What is a good way to approach this?
If you are going for a stable, popular implementation of forum software, in almost all cases it will be a better idea to use the forum's user authentication rather than your own.
That said, if you are hellbent on using your own authentication system, you could probably keep the two isolated but combined. What I mean is that in the registration system for your own software, call into the forum's registration method. This way, once you register on your website, it will create an account on the forum software as well.
If you wanted to allow one authentication session to authenticate both onto your website and the forum, you would have to load the forum's session information in upon login. Many forum software implementations out there have hook-ins that you can call. SMF, from what I remember, had an API that allowed you to perform many of these tasks.

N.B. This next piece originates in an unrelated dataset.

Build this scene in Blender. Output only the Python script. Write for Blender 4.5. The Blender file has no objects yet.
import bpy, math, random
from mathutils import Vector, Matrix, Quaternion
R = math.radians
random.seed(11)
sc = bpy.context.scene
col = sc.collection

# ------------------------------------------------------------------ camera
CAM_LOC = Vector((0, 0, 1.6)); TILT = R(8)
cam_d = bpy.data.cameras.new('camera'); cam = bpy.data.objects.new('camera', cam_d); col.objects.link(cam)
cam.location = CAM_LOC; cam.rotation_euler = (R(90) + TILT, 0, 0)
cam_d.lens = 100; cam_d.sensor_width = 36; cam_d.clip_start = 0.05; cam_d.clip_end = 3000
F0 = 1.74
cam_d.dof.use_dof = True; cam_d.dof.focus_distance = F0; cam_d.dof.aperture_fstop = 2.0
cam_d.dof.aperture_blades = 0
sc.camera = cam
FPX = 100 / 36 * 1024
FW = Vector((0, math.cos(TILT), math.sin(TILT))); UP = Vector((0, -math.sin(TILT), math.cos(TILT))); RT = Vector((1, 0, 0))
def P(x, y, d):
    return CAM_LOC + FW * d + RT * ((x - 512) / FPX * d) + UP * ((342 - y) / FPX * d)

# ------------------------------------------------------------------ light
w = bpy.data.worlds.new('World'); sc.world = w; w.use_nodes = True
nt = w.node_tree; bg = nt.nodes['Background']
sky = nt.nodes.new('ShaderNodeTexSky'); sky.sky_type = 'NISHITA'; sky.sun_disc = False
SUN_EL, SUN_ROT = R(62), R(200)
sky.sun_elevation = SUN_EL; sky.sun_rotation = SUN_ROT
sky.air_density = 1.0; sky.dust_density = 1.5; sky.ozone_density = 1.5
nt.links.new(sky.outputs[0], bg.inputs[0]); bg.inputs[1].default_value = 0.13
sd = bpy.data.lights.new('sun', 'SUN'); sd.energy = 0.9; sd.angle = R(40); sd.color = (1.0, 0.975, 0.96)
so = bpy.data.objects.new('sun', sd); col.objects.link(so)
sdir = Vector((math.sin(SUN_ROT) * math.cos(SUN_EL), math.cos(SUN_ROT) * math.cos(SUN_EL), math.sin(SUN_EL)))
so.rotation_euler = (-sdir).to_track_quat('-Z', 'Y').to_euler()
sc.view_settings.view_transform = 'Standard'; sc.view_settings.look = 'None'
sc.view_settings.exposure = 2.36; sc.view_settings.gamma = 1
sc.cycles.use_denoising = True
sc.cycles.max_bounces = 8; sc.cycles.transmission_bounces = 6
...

Do you have the time and resources to write your own? In my experience, integrating an open-source solution into a pre-existing system can take up more time than creating one from scratch.
I'm not sure how efficient this is, since I really just recommend using your forum's user system for this sort of task, but you can technically store the user's ID in a column/table in your database and reference to it from there.
You can use the Single Sign On feature of Simple Machines if you wish. This is exactly what you should do to integrate smoothly a software to another one. Alternatives are also Openid, but it's harder to implement.